Estonian Air Navigation Services expands the availability of alternative navigation option

Posted on 16. May 2024

Soon, the distance measuring equipment solution (DME) that Estonian Air Navigation Services has implemented, will offer an alternative navigation option in case of GPS interference also in lower airspace. This fulfills an important precondition for the restoration of Finnair's Helsinki-Tartu scheduled flights in Tartu airport.

"We have received an official confirmation that the signal from ground-based Distance Measuring Equipment, or DME, provides sufficient coverage in the lower part of the airspace to use it as an alternative navigation tool for the pilots," said Ivar Värk, CEO of Estonian Air Navigation Services. "This means that we have found a solution that enables us, as part of the current flight information service, to continue serving also these flights for which GPS or another conventional navigation solution is a necessary prerequisite according to the airline's procedures."

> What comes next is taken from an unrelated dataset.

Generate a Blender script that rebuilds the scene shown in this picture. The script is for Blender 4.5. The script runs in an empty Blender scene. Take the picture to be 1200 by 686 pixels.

DMEs are devices on the ground, from which the signal is sent to the aircraft's onboard display allowing to pinpoint its location. DMEs have been used previously in Estonia, and last year the Estonian Air Navigation Services increased their number across Estonia to have better coverage. DMEs have been an alternative means of navigation for traffic exceeding 3 km since March, and now their use has been extended to lower airspace as well.

"During validation we found that the signal sent from the DMEs works very well at an altitude range where the additional coverage was needed, so that flights can reach, in Tartu case, from controlled airspace to the final of instrument landing system or ILS. Now we need to add this solution to the procedures and then the pilots can start using it," added Värk.

The possibility of using DMEs fulfils an important prerequisite to resume Finnair's flights between Helsinki and Tartu. 

"All parties have cooperated well together in order to make an additional navigation option possible and restore Finnair flights. That allowed us to speed up the process as much as possible without compromising on safety," said Üllar Salumäe, Director of Aviation Division of Estonian Transport Administration. "We have been dealing with a new problem arising from geopolitical tensions and we have reacted and found a solution for it."

Any pilots whose onboard equipment and flight procedures support it, can use DMEs as an additional navigation system.

Tallinn remote tower centre has been serving Tartu Airport flights as usual after the suspension of Finnair flights and will continue to do so. Aside from the two Finnair cases, there have been no flights returned or scheduled flights cancelled due to GPS disturbances in Tartu or elsewhere in Estonian airspace.In cases of GPS interference, pilots have used alternative navigation tools or support provided by flight information service officers, if it accords their flight procedures. In the controlled airspace surrounding Tallinn Airport and Estonia at an altitude of 3 km higher, air traffic controllers monitor and direct flights.

Estonian Air Navigation Services is a state-owned enterprise in Estonia that provides safe and digital air traffic services for both unmanned and manned flights, develops aviation, and manages Estonian airspace.